-- Start of Given information --
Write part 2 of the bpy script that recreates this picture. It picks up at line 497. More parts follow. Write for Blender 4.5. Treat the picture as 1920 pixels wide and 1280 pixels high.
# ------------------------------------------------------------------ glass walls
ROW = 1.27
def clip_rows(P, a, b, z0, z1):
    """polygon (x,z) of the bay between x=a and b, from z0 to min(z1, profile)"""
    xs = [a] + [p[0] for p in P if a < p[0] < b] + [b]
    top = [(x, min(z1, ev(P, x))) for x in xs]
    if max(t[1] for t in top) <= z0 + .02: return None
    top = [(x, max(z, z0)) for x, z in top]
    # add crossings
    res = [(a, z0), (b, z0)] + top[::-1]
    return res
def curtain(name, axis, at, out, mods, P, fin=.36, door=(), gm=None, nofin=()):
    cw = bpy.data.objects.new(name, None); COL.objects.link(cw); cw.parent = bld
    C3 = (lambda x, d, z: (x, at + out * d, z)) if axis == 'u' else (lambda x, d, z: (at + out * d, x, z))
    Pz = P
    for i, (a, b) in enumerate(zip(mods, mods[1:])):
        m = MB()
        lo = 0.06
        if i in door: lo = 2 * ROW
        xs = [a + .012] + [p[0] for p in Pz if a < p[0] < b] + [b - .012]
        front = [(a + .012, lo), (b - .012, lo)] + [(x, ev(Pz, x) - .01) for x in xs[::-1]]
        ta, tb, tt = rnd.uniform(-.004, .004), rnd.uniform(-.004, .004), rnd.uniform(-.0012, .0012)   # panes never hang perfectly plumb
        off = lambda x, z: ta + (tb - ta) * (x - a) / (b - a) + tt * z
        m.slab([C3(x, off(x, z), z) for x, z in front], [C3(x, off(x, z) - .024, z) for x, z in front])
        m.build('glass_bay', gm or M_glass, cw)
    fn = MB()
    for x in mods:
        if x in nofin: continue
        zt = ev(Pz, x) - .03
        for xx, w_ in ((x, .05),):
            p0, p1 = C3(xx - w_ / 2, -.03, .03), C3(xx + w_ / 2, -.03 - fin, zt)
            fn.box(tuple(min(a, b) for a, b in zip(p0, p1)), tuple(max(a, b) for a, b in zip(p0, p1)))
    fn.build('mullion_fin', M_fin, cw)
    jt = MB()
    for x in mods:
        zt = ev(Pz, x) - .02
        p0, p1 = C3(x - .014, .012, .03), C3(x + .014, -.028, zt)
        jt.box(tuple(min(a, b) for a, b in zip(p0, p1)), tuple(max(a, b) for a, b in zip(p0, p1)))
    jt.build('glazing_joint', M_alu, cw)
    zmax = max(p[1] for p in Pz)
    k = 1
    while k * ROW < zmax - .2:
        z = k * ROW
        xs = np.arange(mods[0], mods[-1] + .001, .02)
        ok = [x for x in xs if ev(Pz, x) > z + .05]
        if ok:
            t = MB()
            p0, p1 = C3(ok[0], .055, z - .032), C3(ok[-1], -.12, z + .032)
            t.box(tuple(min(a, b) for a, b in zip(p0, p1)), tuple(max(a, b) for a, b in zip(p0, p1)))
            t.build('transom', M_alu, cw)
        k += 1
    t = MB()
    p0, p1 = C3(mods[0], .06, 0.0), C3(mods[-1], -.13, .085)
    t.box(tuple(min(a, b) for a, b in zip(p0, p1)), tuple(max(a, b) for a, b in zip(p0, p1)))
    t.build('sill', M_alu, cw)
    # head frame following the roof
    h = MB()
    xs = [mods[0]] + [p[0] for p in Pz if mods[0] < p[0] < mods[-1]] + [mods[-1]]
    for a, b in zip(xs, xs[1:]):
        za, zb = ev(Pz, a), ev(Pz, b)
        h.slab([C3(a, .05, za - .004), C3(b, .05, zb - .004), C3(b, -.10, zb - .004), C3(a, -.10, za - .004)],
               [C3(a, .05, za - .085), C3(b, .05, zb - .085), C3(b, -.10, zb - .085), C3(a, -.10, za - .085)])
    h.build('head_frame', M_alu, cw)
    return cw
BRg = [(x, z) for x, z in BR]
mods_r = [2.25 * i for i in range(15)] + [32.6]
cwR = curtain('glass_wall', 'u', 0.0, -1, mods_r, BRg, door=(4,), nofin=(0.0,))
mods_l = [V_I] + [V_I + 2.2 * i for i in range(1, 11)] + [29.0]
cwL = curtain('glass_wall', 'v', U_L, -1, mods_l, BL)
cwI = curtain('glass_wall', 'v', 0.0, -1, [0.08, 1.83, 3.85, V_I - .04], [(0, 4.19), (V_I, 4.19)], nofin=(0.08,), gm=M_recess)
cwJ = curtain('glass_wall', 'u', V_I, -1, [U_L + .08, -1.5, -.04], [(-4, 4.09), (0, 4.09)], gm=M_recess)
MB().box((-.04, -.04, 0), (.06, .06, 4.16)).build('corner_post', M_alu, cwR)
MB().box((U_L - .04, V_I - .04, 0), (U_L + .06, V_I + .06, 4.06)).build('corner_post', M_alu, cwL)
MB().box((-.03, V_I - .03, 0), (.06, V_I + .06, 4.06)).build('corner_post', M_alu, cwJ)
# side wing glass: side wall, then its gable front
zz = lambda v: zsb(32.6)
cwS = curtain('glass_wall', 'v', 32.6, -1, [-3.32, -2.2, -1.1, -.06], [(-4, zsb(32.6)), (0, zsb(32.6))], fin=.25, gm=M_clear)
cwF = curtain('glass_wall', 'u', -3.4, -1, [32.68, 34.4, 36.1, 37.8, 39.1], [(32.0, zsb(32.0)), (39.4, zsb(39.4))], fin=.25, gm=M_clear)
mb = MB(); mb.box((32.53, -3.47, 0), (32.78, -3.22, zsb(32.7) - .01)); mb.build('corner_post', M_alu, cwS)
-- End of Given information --
• Task to complete: Output the listing above word for word.

• Response to this exercise:
Write part 2 of the bpy script that recreates this picture. It picks up at line 497. More parts follow. Write for Blender 4.5. Treat the picture as 1920 pixels wide and 1280 pixels high.
# ------------------------------------------------------------------ glass walls
ROW = 1.27
def clip_rows(P, a, b, z0, z1):
    """polygon (x,z) of the bay between x=a and b, from z0 to min(z1, profile)"""
    xs = [a] + [p[0] for p in P if a < p[0] < b] + [b]
    top = [(x, min(z1, ev(P, x))) for x in xs]
    if max(t[1] for t in top) <= z0 + .02: return None
    top = [(x, max(z, z0)) for x, z in top]
    # add crossings
    res = [(a, z0), (b, z0)] + top[::-1]
    return res
def curtain(name, axis, at, out, mods, P, fin=.36, door=(), gm=None, nofin=()):
    cw = bpy.data.objects.new(name, None); COL.objects.link(cw); cw.parent = bld
    C3 = (lambda x, d, z: (x, at + out * d, z)) if axis == 'u' else (lambda x, d, z: (at + out * d, x, z))
    Pz = P
    for i, (a, b) in enumerate(zip(mods, mods[1:])):
        m = MB()
        lo = 0.06
        if i in door: lo = 2 * ROW
        xs = [a + .012] + [p[0] for p in Pz if a < p[0] < b] + [b - .012]
        front = [(a + .012, lo), (b - .012, lo)] + [(x, ev(Pz, x) - .01) for x in xs[::-1]]
        ta, tb, tt = rnd.uniform(-.004, .004), rnd.uniform(-.004, .004), rnd.uniform(-.0012, .0012)   # panes never hang perfectly plumb
        off = lambda x, z: ta + (tb - ta) * (x - a) / (b - a) + tt * z
        m.slab([C3(x, off(x, z), z) for x, z in front], [C3(x, off(x, z) - .024, z) for x, z in front])
        m.build('glass_bay', gm or M_glass, cw)
    fn = MB()
    for x in mods:
        if x in nofin: continue
        zt = ev(Pz, x) - .03
        for xx, w_ in ((x, .05),):
            p0, p1 = C3(xx - w_ / 2, -.03, .03), C3(xx + w_ / 2, -.03 - fin, zt)
            fn.box(tuple(min(a, b) for a, b in zip(p0, p1)), tuple(max(a, b) for a, b in zip(p0, p1)))
    fn.build('mullion_fin', M_fin, cw)
    jt = MB()
    for x in mods:
        zt = ev(Pz, x) - .02
        p0, p1 = C3(x - .014, .012, .03), C3(x + .014, -.028, zt)
        jt.box(tuple(min(a, b) for a, b in zip(p0, p1)), tuple(max(a, b) for a, b in zip(p0, p1)))
    jt.build('glazing_joint', M_alu, cw)
    zmax = max(p[1] for p in Pz)
    k = 1
    while k * ROW < zmax - .2:
        z = k * ROW
        xs = np.arange(mods[0], mods[-1] + .001, .02)
        ok = [x for x in xs if ev(Pz, x) > z + .05]
        if ok:
            t = MB()
            p0, p1 = C3(ok[0], .055, z - .032), C3(ok[-1], -.12, z + .032)
            t.box(tuple(min(a, b) for a, b in zip(p0, p1)), tuple(max(a, b) for a, b in zip(p0, p1)))
            t.build('transom', M_alu, cw)
        k += 1
    t = MB()
    p0, p1 = C3(mods[0], .06, 0.0), C3(mods[-1], -.13, .085)
    t.box(tuple(min(a, b) for a, b in zip(p0, p1)), tuple(max(a, b) for a, b in zip(p0, p1)))
    t.build('sill', M_alu, cw)
    # head frame following the roof
    h = MB()
    xs = [mods[0]] + [p[0] for p in Pz if mods[0] < p[0] < mods[-1]] + [mods[-1]]
    for a, b in zip(xs, xs[1:]):
        za, zb = ev(Pz, a), ev(Pz, b)
        h.slab([C3(a, .05, za - .004), C3(b, .05, zb - .004), C3(b, -.10, zb - .004), C3(a, -.10, za - .004)],
               [C3(a, .05, za - .085), C3(b, .05, zb - .085), C3(b, -.10, zb - .085), C3(a, -.10, za - .085)])
    h.build('head_frame', M_alu, cw)
    return cw
BRg = [(x, z) for x, z in BR]
mods_r = [2.25 * i for i in range(15)] + [32.6]
cwR = curtain('glass_wall', 'u', 0.0, -1, mods_r, BRg, door=(4,), nofin=(0.0,))
mods_l = [V_I] + [V_I + 2.2 * i for i in range(1, 11)] + [29.0]
cwL = curtain('glass_wall', 'v', U_L, -1, mods_l, BL)
cwI = curtain('glass_wall', 'v', 0.0, -1, [0.08, 1.83, 3.85, V_I - .04], [(0, 4.19), (V_I, 4.19)], nofin=(0.08,), gm=M_recess)
cwJ = curtain('glass_wall', 'u', V_I, -1, [U_L + .08, -1.5, -.04], [(-4, 4.09), (0, 4.09)], gm=M_recess)
MB().box((-.04, -.04, 0), (.06, .06, 4.16)).build('corner_post', M_alu, cwR)
MB().box((U_L - .04, V_I - .04, 0), (U_L + .06, V_I + .06, 4.06)).build('corner_post', M_alu, cwL)
MB().box((-.03, V_I - .03, 0), (.06, V_I + .06, 4.06)).build('corner_post', M_alu, cwJ)
# side wing glass: side wall, then its gable front
zz = lambda v: zsb(32.6)
cwS = curtain('glass_wall', 'v', 32.6, -1, [-3.32, -2.2, -1.1, -.06], [(-4, zsb(32.6)), (0, zsb(32.6))], fin=.25, gm=M_clear)
cwF = curtain('glass_wall', 'u', -3.4, -1, [32.68, 34.4, 36.1, 37.8, 39.1], [(32.0, zsb(32.0)), (39.4, zsb(39.4))], fin=.25, gm=M_clear)
mb = MB(); mb.box((32.53, -3.47, 0), (32.78, -3.22, zsb(32.7) - .01)); mb.build('corner_post', M_alu, cwS)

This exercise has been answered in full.